Source data
========================================

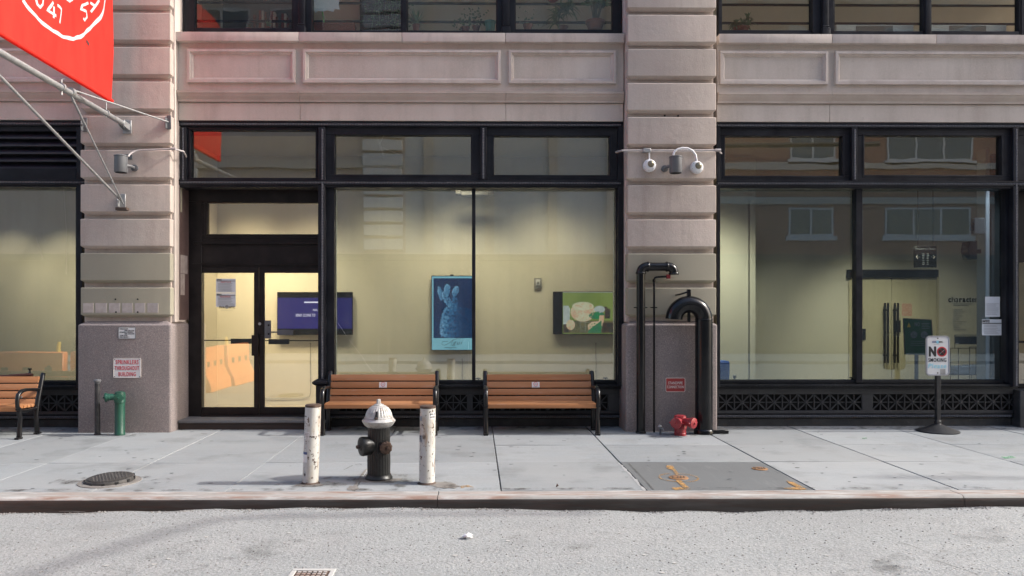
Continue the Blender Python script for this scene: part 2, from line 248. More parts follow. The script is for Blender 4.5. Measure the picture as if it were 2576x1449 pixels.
M['chip'] = mk('pale_road_chip', (.38, .375, .36), .8, var=((30, 4, (.4, .38, .36), .8, .4, .7),))
M['damp'] = mk('damp_stained_concrete', (.19, .178, .165), .7, var=((5, 4, (.13, .115, .10), .8, .4, .7), (60, 3, (.25, .24, .23), .5, .5, .7)), bump=((90, 3, .3, .003),))
M['cable'] = mk('black_cable_sheath', (.02, .02, .02), .6, var=((9, 3, (.03, .03, .03), .5, .4, .7),))
M['greycable'] = mk('grey_cable', (.32, .31, .27), .6, var=((9, 3, (.28, .27, .24), .5, .4, .7),))
M['acwhite'] = mk('off_white_appliance', (.62, .64, .64), .5, var=((4, 3, (.55, .57, .57), .6, .4, .7),))
M['acgrille'] = mk('grey_air_grille', (.3, .29, .28), .6, var=((4, 3, (.25, .25, .24), .6, .4, .7),))
M['logwood'] = mk('dark_red_brown_pole', (.10, .035, .022), .45, var=(((2, 30, 30), 4, (.15, .06, .035), .8, .4, .7),))

# ------------------------------------------------------------------ mesh helpers
class MB:
    def __init__(s): s.v = []; s.f = []
    def add(s, vs, fs):
        k = len(s.v); s.v += [tuple(v) for v in vs]; s.f += [tuple(k+i for i in f) for f in fs]; return s
    def box(s, x0, x1, y0, y1, z0, z1):
        if x0 > x1: x0, x1 = x1, x0
        if y0 > y1: y0, y1 = y1, y0
        if z0 > z1: z0, z1 = z1, z0
        return s.add([(x0,y0,z0),(x1,y0,z0),(x1,y1,z0),(x0,y1,z0),(x0,y0,z1),(x1,y0,z1),(x1,y1,z1),(x0,y1,z1)],
                     [(0,3,2,1),(4,5,6,7),(0,1,5,4),(1,2,6,5),(2,3,7,6),(3,0,4,7)])
    def fr(s, u0, v0, u1, v1, Y0, Y1):          # a box whose front face covers a sheet rectangle at depth Y0
        um = (u0+u1)/2; return s.box(XU(u0, Y0), XU(u1, Y0), Y0, Y1, ZV(v1, Y0, um), ZV(v0, Y0, um))
    def ring(s, o, i, Y0, Y1):                  # rectangular frame: outer and inner sheet rectangles
        s.fr(o[0], o[1], o[2], i[1], Y0, Y1); s.fr(o[0], i[3], o[2], o[3], Y0, Y1)
        s.fr(o[0], i[1], i[0], i[3], Y0, Y1); s.fr(i[2], i[1], o[2], i[3], Y0, Y1); return s
    def boxm(s, m, sx, sy, sz):
        pts = [m @ Vector((a*sx/2, b*sy/2, c*sz/2)) for c in (-1,1) for a, b in ((-1,-1),(1,-1),(1,1),(-1,1))]
        return s.add(pts, [(0,3,2,1),(4,5,6,7),(0,1,5,4),(1,2,6,5),(2,3,7,6),(3,0,4,7)])
    def bar(s, a, b, w_, h):                    # rectangular bar between two points
        a = Vector(a); b = Vector(b); d = b-a; q = d.to_track_quat('Z', 'Y').to_matrix().to_4x4()
        return s.boxm(Matrix.Translation((a+b)/2) @ q, w_, h, d.length)
    def tube(s, pts, r, n=10, cap=True, sq=1.0):
        pts = [Vector(p) for p in pts]; rs = r if hasattr(r, '__len__') else [r]*len(pts); k = len(s.v); up = None
        for i, p in enumerate(pts):
            a = pts[max(i-1, 0)]; b = pts[min(i+1, len(pts)-1)]; t = (b-a).normalized()
            if up is None: up = Vector((0,0,1)) if abs(t.z) < .9 else Vector((0,1,0))
            x = t.cross(up).normalized(); up = x.cross(t).normalized()
            for j in range(n):
                an = 2*pi*j/n; s.v.append(tuple(p + (x*cos(an)*sq + up*sin(an))*rs[i]))
        for i in range(len(pts)-1):
            for j in range(n): s.f.append((k+i*n+j, k+i*n+(j+1)%n, k+(i+1)*n+(j+1)%n, k+(i+1)*n+j))
        if cap: s.f.append(tuple(k+j for j in range(n))[::-1]); s.f.append(tuple(k+(len(pts)-1)*n+j for j in range(n)))
        return s
    def lathe(s, prof, o=(0,0,0), axis=(0,0,1), n=24, mod=None):
        o = Vector(o); q = Vector(axis).normalized().to_track_quat('Z', 'Y'); k = len(s.v)
        for r, h in prof:
            for j in range(n):
                a = 2*pi*j/n; rr = max(r*(mod(a, h) if mod else 1), 1e-4); s.v.append(tuple(o + q @ Vector((rr*cos(a), rr*sin(a), h))))
        for i in range(len(prof)-1):
            for j in range(n): s.f.append((k+i*n+j, k+i*n+(j+1)%n, k+(i+1)*n+(j+1)%n, k+(i+1)*n+j))
        s.f.append(tuple(k+j for j in range(n))[::-1]); s.f.append(tuple(k+(len(prof)-1)*n+j for j in range(n)))
        return s
    def prism(s, pts, d):                       # polygon extruded along vector d
        d = Vector(d); n = len(pts); a = [Vector(p) for p in pts]
        return s.add(a+[p+d for p in a], [tuple(range(n))[::-1], tuple(range(n, 2*n))] + [(i, (i+1)%n, n+(i+1)%n, n+i) for i in range(n)])
    def levels(s, x0, x1, y0, y1, lev, r=.02, k=3):   # stacked rounded rectangles: (z, inset of front and sides)
        rings = []
        for z, d in lev:
            a0, a1, b0 = x0+d, x1-d, y0+d; R = r; pts = [(a0, y1, z)]
            for i in range(k+1): an = pi + (pi/2)*i/k; pts.append((a0+R+R*cos(an), b0+R+R*sin(an), z))
            for i in range(k+1): an = 1.5*pi + (pi/2)*i/k; pts.append((a1-R+R*cos(an), b0+R+R*sin(an), z))
            pts.append((a1, y1, z)); rings.append(pts)
        n = len(rings[0]); kk = len(s.v)
        for g in rings: s.v += g
        for i in range(len(rings)-1):
            for j in range(n): s.f.append((kk+i*n+j, kk+i*n+(j+1)%n, kk+(i+1)*n+(j+1)%n, kk+(i+1)*n+j))
        s.f.append(tuple(kk+j for j in range(n))[::-1]); s.f.append(tuple(kk+(len(rings)-1)*n+j for j in range(n))); return s
    def mesh(s, name, bev=0, seg=1, smooth=True, ang=38):
        me = bpy.data.meshes.new(name); me.from_pydata(s.v, [], s.f)
        bm = bmesh.new(); bm.from_mesh(me)
        if bev: bmesh.ops.bevel(bm, geom=[e for e in bm.edges], offset=bev, segments=seg, profile=.6, affect='EDGES', clamp_overlap=True)
        bmesh.ops.recalc_face_normals(bm, faces=bm.faces); bm.to_mesh(me); bm.free()
        if smooth:
            for p in me.polygons: p.use_smooth = True
            me.set_sharp_from_angle(angle=radians(ang))
        return me
    def obj(s, name, mat, parent=None, **k):
        return put(name, s.mesh(name, **k), mat, parent)
def put(name, me, mat, parent=None):
    o = bpy.data.objects.new(name, me); S.collection.objects.link(o)
    if mat is not None and not me.materials: me.materials.append(M[mat] if isinstance(mat, str) else mat)
    if parent is not None: par(o, parent)
    return o
BASE = {}
def par(o, parent):
    o.parent = parent
    if parent.name in BASE: o.matrix_parent_inverse = BASE[parent.name]
def tag(o, label=None, cat=None, group=None, kind=None):
    for k, v in (('label', label), ('category', cat), ('group', group), ('kind', kind)):
        if v: o[k] = v
    return o
def thing(name, label, cat, loc=(0,0,0), group=None, local=False):
    o = bpy.data.objects.new(name, None); S.collection.objects.link(o); o.empty_display_size = .1; o.location = loc
    if not local: BASE[o.name] = Matrix.Translation(Vector(loc)).inverted()
    return tag(o, label, cat, group)
def part(name, parent):                        # a part that only gathers sub-parts
    o = bpy.data.objects.new(name, None); S.collection.objects.link(o); o.empty_display_size = .1; par(o, parent); return o
def copy_tree(root):
    r = root.copy(); S.collection.objects.link(r)
    def rec(a, b):
        for ch in a.children:
            c = ch.copy(); S.collection.objects.link(c); c.parent = b; rec(ch, c)
    rec(root, r); return r
def stuffpart(o): o['kind'] = 'stuff'; return o
_tc = bpy.data.curves.new('_lettering', 'FONT'); _to = bpy.data.objects.new('_lettering', _tc)
def lettering(text, x0, x1, z0, z1, y, mat, parent, name='lettering', bold=0., shear=0., rot=0., depth=.0015, sp=1.14):
    """raised flat print facing the street, fitted to a rectangle on the plane y"""
    _tc.body = text; _tc.space_character = sp; bold = min(bold, .008 if len(text) > 3 else bold); _tc.size = 1; _tc.offset = bold; _tc.shear = shear; _tc.extrude = .02; _tc.resolution_u = 3; _tc.space_line = .85; _tc.align_x = 'CENTER'
    me = bpy.data.meshes.new_from_object(_to); me.materials.clear()
    xs = [v.co.x for v in me.vertices]; ys = [v.co.y for v in me.vertices]
    a, b, c, d = min(xs), max(xs), min(ys), max(ys); sx = (x1-x0)/(b-a); sz = (z1-z0)/(d-c)
    cx, cz = (x0+x1)/2, (z0+z1)/2
    for v in me.vertices:
        px, pz = (v.co.x-(a+b)/2)*sx, (v.co.y-(c+d)/2)*sz
        v.co = (cx+px*cos(rot)-pz*sin(rot), y - v.co.z/.02*depth, cz+px*sin(rot)+pz*cos(rot))
    me.name = name; return put(name, me, mat, parent)
def textat(text, u0, v0, u1, v1, Y, mat, parent, **k):
    um = (u0+u1)/2; return lettering(text, XU(u0, Y), XU(u1, Y), ZV(v1, Y, um), ZV(v0, Y, um), Y, mat, parent, **k)
def lines(u0, u1, vs, Y, mat, parent, h=.6, name='print_lines'):
    m = MB()
    for v in vs: m.fr(u0+random.uniform(0, .04)*(u1-u0), v, u1-random.uniform(0, .3)*(u1-u0), v+h, Y, Y+.001)
    return m.obj(name, mat, parent, smooth=False)
def disc(c, r, y, n=28, th=.001):              # points of a circle on a plane facing the street
    return [(c[0]+r*cos(2*pi*i/n), y, c[1]+r*sin(2*pi*i/n)) for i in range(n)]
def ringm(mb, c, r0, r1, y, th=.001, n=32):
    for i in range(n):
        a, b = 2*pi*i/n, 2*pi*(i+1)/n
        mb.prism([(c[0]+r0*cos(a), y, c[1]+r0*sin(a)), (c[0]+r1*cos(a), y, c[1]+r1*sin(a)), (c[0]+r1*cos(b), y, c[1]+r1*sin(b)), (c[0]+r0*cos(b), y, c[1]+r0*sin(b))], (0, th, 0))
    return mb

# ================================================================== THE SETTING
KF, KB, WALLY = 7.09, 7.33, 11.45          # kerb front, kerb back, foot of the wall
ROADZ = -.12
def sheet(name, x0, x1, y0, y1, z, mat, nx=1, ny=1, fz=None):
    v = [(x0+(x1-x0)*i/nx, y0+(y1-y0)*j/ny, z+(fz(x0+(x1-x0)*i/nx, y0+(y1-y0)*j/ny) if fz else 0)) for j in range(ny+1) for i in range(nx+1)]
    f = [(j*(nx+1)+i, j*(nx+1)+i+1, (j+1)*(nx+1)+i+1, (j+1)*(nx+1)+i) for j in range(ny) for i in range(nx)]
    o = MB().add(v, f).obj(name, mat, smooth=True); return o
tag(sheet('ground', -400, 400, -400, 400, -.6, 'asphalt'), 'flat ground far beyond the street', kind='structure')
def roadz(x, y):                                 # the worn asphalt edge is uneven along the kerb and slightly higher in the middle of the frame
    e = max(0, 1-(KF-y)/.5); return (.022*sin(x*.9+2.6)+.006*sin(x*7)+.003*sin(x*23))*e
road = tag(sheet('road', -60, 60, -3.3, KF+.02, ROADZ, 'asphalt', 600, 40, roadz), 'worn pale grey asphalt road in front of the kerb', kind='structure')
bed = tag(MB().box(-60, 60, KB-.02, 11.6, -.5, -.02).obj('pavement_bed', 'joint', smooth=False), 'dirt filled joints under the pavement slabs', kind='structure')
sw = thing('sidewalk', 'pale concrete sidewalk slabs between kerb and storefronts', None); sw['kind'] = 'structure'
xs_ = [-13.6, -12.1, -10.6, -9.1, -7.55, -6.03, -4.87, -3.69, -2.40, -1.17, .25, 1.66, 3.30, 4.70, 6.17, 7.7, 9.2, 10.7, 12.2, 13.7]
for i in range(len(xs_)-1):
    a, b = xs_[i], xs_[i+1]
    rows = [KB, 8.71, 9.81, WALLY] if a > 0 else [KB, 8.71, WALLY]
    g = .008 if a > 0 else .004
    for j in range(len(rows)-1):
        dark = (abs(a-1.66) < .01 and j == 0)
        dz = random.uniform(-.002, .002)
        MB().box(a+g, b-g, rows[j]+g*.6, rows[j+1]-g*.6, -.1, dz).obj('concrete_slab', 'concrete_dark' if dark else 'concrete', sw, bev=.004)
MB().box(-60, -13.6, KB, WALLY, -.1, 0).obj('concrete_slab', 'concrete', sw); MB().box(13.7, 60, KB, WALLY, -.1, 0).obj('concrete_slab', 'concrete', sw)
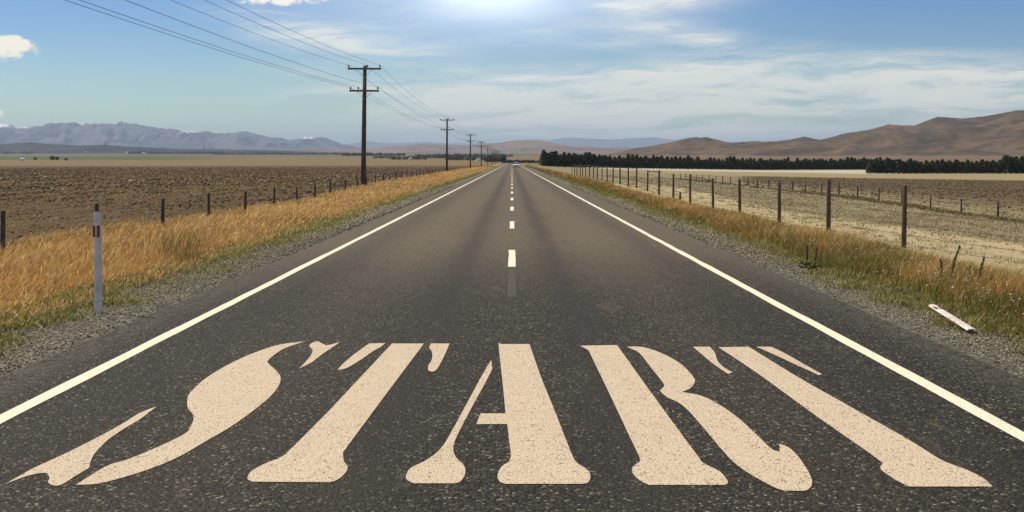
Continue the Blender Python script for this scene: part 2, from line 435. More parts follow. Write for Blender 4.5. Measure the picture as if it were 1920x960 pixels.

========================================

Every line from the top of the entries through the line that holds "(.15, .06, .035), .8, .4, .7),))" is to be quoted exactly, please, and nothing else; omit the pictures.

=== Solution for this task ===
Continue the Blender Python script for this scene: part 2, from line 248. More parts follow. The script is for Blender 4.5. Measure the picture as if it were 2576x1449 pixels.
M['chip'] = mk('pale_road_chip', (.38, .375, .36), .8, var=((30, 4, (.4, .38, .36), .8, .4, .7),))
M['damp'] = mk('damp_stained_concrete', (.19, .178, .165), .7, var=((5, 4, (.13, .115, .10), .8, .4, .7), (60, 3, (.25, .24, .23), .5, .5, .7)), bump=((90, 3, .3, .003),))
M['cable'] = mk('black_cable_sheath', (.02, .02, .02), .6, var=((9, 3, (.03, .03, .03), .5, .4, .7),))
M['greycable'] = mk('grey_cable', (.32, .31, .27), .6, var=((9, 3, (.28, .27, .24), .5, .4, .7),))
M['acwhite'] = mk('off_white_appliance', (.62, .64, .64), .5, var=((4, 3, (.55, .57, .57), .6, .4, .7),))
M['acgrille'] = mk('grey_air_grille', (.3, .29, .28), .6, var=((4, 3, (.25, .25, .24), .6, .4, .7),))
M['logwood'] = mk('dark_red_brown_pole', (.10, .035, .022), .45, var=(((2, 30, 30), 4, (.15, .06, .035), .8, .4, .7),))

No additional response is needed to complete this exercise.